Do this: Give the material again in full, matching it exactly.

Material provided:
++++++++
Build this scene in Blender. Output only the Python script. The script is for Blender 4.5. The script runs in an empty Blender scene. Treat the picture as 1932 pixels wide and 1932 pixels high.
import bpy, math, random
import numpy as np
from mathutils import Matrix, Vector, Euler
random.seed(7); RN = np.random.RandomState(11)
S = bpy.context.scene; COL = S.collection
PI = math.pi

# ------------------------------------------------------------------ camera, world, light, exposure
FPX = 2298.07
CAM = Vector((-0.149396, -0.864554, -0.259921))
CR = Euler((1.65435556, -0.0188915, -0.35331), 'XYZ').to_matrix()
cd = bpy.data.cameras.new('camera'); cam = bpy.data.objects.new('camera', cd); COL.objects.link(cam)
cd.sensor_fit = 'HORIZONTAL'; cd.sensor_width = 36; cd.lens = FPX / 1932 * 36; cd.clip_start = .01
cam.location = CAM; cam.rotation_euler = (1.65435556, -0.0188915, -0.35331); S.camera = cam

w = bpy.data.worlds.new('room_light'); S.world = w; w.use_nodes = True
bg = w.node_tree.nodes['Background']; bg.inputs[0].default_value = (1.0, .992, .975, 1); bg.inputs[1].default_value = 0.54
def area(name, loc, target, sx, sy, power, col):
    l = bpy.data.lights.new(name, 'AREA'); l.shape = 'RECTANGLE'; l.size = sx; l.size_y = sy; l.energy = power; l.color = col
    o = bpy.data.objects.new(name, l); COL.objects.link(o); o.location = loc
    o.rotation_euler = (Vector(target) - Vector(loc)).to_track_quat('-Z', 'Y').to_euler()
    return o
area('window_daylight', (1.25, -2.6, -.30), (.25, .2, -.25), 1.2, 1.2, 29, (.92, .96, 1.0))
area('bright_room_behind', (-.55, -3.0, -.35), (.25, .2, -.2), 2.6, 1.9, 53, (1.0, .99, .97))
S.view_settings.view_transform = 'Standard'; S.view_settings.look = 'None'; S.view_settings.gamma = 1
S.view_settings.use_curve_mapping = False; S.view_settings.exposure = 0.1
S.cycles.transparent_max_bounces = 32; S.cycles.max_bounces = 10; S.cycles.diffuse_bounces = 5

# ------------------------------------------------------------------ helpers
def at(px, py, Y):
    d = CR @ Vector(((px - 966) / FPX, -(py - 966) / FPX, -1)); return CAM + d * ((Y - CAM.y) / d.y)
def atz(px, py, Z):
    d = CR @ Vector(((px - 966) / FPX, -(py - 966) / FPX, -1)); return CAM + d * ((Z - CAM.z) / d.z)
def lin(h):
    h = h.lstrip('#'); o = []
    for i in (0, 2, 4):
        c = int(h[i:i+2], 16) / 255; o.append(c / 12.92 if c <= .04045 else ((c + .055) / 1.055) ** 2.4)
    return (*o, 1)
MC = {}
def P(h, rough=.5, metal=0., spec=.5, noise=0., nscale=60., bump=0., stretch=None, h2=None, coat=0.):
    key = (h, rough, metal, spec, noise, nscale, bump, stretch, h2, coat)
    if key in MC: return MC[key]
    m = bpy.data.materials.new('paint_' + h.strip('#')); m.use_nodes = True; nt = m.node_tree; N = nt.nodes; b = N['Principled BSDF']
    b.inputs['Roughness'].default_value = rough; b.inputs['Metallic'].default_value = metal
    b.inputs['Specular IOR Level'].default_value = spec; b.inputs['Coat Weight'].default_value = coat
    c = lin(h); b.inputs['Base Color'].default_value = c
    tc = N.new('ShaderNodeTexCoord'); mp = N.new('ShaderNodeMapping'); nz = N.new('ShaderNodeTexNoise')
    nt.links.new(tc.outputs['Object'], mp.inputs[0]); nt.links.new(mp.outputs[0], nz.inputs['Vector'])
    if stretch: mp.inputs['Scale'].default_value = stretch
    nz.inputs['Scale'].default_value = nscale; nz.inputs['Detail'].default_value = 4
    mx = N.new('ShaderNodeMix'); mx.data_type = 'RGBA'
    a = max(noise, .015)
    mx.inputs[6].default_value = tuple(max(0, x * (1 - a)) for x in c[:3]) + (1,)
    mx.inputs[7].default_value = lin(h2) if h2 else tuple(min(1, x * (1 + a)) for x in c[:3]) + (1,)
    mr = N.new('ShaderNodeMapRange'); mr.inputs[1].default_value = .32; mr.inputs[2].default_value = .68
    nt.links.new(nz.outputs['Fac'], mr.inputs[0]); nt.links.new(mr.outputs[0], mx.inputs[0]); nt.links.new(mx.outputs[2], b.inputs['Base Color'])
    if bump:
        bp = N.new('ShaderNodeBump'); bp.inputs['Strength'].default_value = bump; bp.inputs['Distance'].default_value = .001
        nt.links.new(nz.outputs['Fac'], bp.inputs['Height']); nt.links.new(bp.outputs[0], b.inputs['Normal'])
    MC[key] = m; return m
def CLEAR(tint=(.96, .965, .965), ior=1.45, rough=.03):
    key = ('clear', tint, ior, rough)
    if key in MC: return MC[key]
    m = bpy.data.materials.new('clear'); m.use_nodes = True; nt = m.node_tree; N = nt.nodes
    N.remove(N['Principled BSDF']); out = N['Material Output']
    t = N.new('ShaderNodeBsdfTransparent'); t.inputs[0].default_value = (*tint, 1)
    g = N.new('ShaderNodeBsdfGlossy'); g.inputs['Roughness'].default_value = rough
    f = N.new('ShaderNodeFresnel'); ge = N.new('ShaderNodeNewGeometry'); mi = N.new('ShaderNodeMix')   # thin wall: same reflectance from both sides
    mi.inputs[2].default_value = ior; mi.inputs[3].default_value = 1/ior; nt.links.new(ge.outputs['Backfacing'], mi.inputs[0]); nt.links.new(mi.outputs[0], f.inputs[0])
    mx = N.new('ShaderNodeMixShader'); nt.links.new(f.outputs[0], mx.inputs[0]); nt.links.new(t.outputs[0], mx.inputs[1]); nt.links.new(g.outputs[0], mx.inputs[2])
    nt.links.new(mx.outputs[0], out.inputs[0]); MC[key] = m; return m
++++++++
Answer to the exercise:
Build this scene in Blender. Output only the Python script. The script is for Blender 4.5. The script runs in an empty Blender scene. Treat the picture as 1932 pixels wide and 1932 pixels high.
import bpy, math, random
import numpy as np
from mathutils import Matrix, Vector, Euler
random.seed(7); RN = np.random.RandomState(11)
S = bpy.context.scene; COL = S.collection
PI = math.pi

# ------------------------------------------------------------------ camera, world, light, exposure
FPX = 2298.07
CAM = Vector((-0.149396, -0.864554, -0.259921))
CR = Euler((1.65435556, -0.0188915, -0.35331), 'XYZ').to_matrix()
cd = bpy.data.cameras.new('camera'); cam = bpy.data.objects.new('camera', cd); COL.objects.link(cam)
cd.sensor_fit = 'HORIZONTAL'; cd.sensor_width = 36; cd.lens = FPX / 1932 * 36; cd.clip_start = .01
cam.location = CAM; cam.rotation_euler = (1.65435556, -0.0188915, -0.35331); S.camera = cam

w = bpy.data.worlds.new('room_light'); S.world = w; w.use_nodes = True
bg = w.node_tree.nodes['Background']; bg.inputs[0].default_value = (1.0, .992, .975, 1); bg.inputs[1].default_value = 0.54
def area(name, loc, target, sx, sy, power, col):
    l = bpy.data.lights.new(name, 'AREA'); l.shape = 'RECTANGLE'; l.size = sx; l.size_y = sy; l.energy = power; l.color = col
    o = bpy.data.objects.new(name, l); COL.objects.link(o); o.location = loc
    o.rotation_euler = (Vector(target) - Vector(loc)).to_track_quat('-Z', 'Y').to_euler()
    return o
area('window_daylight', (1.25, -2.6, -.30), (.25, .2, -.25), 1.2, 1.2, 29, (.92, .96, 1.0))
area('bright_room_behind', (-.55, -3.0, -.35), (.25, .2, -.2), 2.6, 1.9, 53, (1.0, .99, .97))
S.view_settings.view_transform = 'Standard'; S.view_settings.look = 'None'; S.view_settings.gamma = 1
S.view_settings.use_curve_mapping = False; S.view_settings.exposure = 0.1
S.cycles.transparent_max_bounces = 32; S.cycles.max_bounces = 10; S.cycles.diffuse_bounces = 5

# ------------------------------------------------------------------ helpers
def at(px, py, Y):
    d = CR @ Vector(((px - 966) / FPX, -(py - 966) / FPX, -1)); return CAM + d * ((Y - CAM.y) / d.y)
def atz(px, py, Z):
    d = CR @ Vector(((px - 966) / FPX, -(py - 966) / FPX, -1)); return CAM + d * ((Z - CAM.z) / d.z)
def lin(h):
    h = h.lstrip('#'); o = []
    for i in (0, 2, 4):
        c = int(h[i:i+2], 16) / 255; o.append(c / 12.92 if c <= .04045 else ((c + .055) / 1.055) ** 2.4)
    return (*o, 1)
MC = {}
def P(h, rough=.5, metal=0., spec=.5, noise=0., nscale=60., bump=0., stretch=None, h2=None, coat=0.):
    key = (h, rough, metal, spec, noise, nscale, bump, stretch, h2, coat)
    if key in MC: return MC[key]
    m = bpy.data.materials.new('paint_' + h.strip('#')); m.use_nodes = True; nt = m.node_tree; N = nt.nodes; b = N['Principled BSDF']
    b.inputs['Roughness'].default_value = rough; b.inputs['Metallic'].default_value = metal
    b.inputs['Specular IOR Level'].default_value = spec; b.inputs['Coat Weight'].default_value = coat
    c = lin(h); b.inputs['Base Color'].default_value = c
    tc = N.new('ShaderNodeTexCoord'); mp = N.new('ShaderNodeMapping'); nz = N.new('ShaderNodeTexNoise')
    nt.links.new(tc.outputs['Object'], mp.inputs[0]); nt.links.new(mp.outputs[0], nz.inputs['Vector'])
    if stretch: mp.inputs['Scale'].default_value = stretch
    nz.inputs['Scale'].default_value = nscale; nz.inputs['Detail'].default_value = 4
    mx = N.new('ShaderNodeMix'); mx.data_type = 'RGBA'
    a = max(noise, .015)
    mx.inputs[6].default_value = tuple(max(0, x * (1 - a)) for x in c[:3]) + (1,)
    mx.inputs[7].default_value = lin(h2) if h2 else tuple(min(1, x * (1 + a)) for x in c[:3]) + (1,)
    mr = N.new('ShaderNodeMapRange'); mr.inputs[1].default_value = .32; mr.inputs[2].default_value = .68
    nt.links.new(nz.outputs['Fac'], mr.inputs[0]); nt.links.new(mr.outputs[0], mx.inputs[0]); nt.links.new(mx.outputs[2], b.inputs['Base Color'])
    if bump:
        bp = N.new('ShaderNodeBump'); bp.inputs['Strength'].default_value = bump; bp.inputs['Distance'].default_value = .001
        nt.links.new(nz.outputs['Fac'], bp.inputs['Height']); nt.links.new(bp.outputs[0], b.inputs['Normal'])
    MC[key] = m; return m
def CLEAR(tint=(.96, .965, .965), ior=1.45, rough=.03):
    key = ('clear', tint, ior, rough)
    if key in MC: return MC[key]
    m = bpy.data.materials.new('clear'); m.use_nodes = True; nt = m.node_tree; N = nt.nodes
    N.remove(N['Principled BSDF']); out = N['Material Output']
    t = N.new('ShaderNodeBsdfTransparent'); t.inputs[0].default_value = (*tint, 1)
    g = N.new('ShaderNodeBsdfGlossy'); g.inputs['Roughness'].default_value = rough
    f = N.new('ShaderNodeFresnel'); ge = N.new('ShaderNodeNewGeometry'); mi = N.new('ShaderNodeMix')   # thin wall: same reflectance from both sides
    mi.inputs[2].default_value = ior; mi.inputs[3].default_value = 1/ior; nt.links.new(ge.outputs['Backfacing'], mi.inputs[0]); nt.links.new(mi.outputs[0], f.inputs[0])
    mx = N.new('ShaderNodeMixShader'); nt.links.new(f.outputs[0], mx.inputs[0]); nt.links.new(t.outputs[0], mx.inputs[1]); nt.links.new(g.outputs[0], mx.inputs[2])
    nt.links.new(mx.outputs[0], out.inputs[0]); MC[key] = m; return m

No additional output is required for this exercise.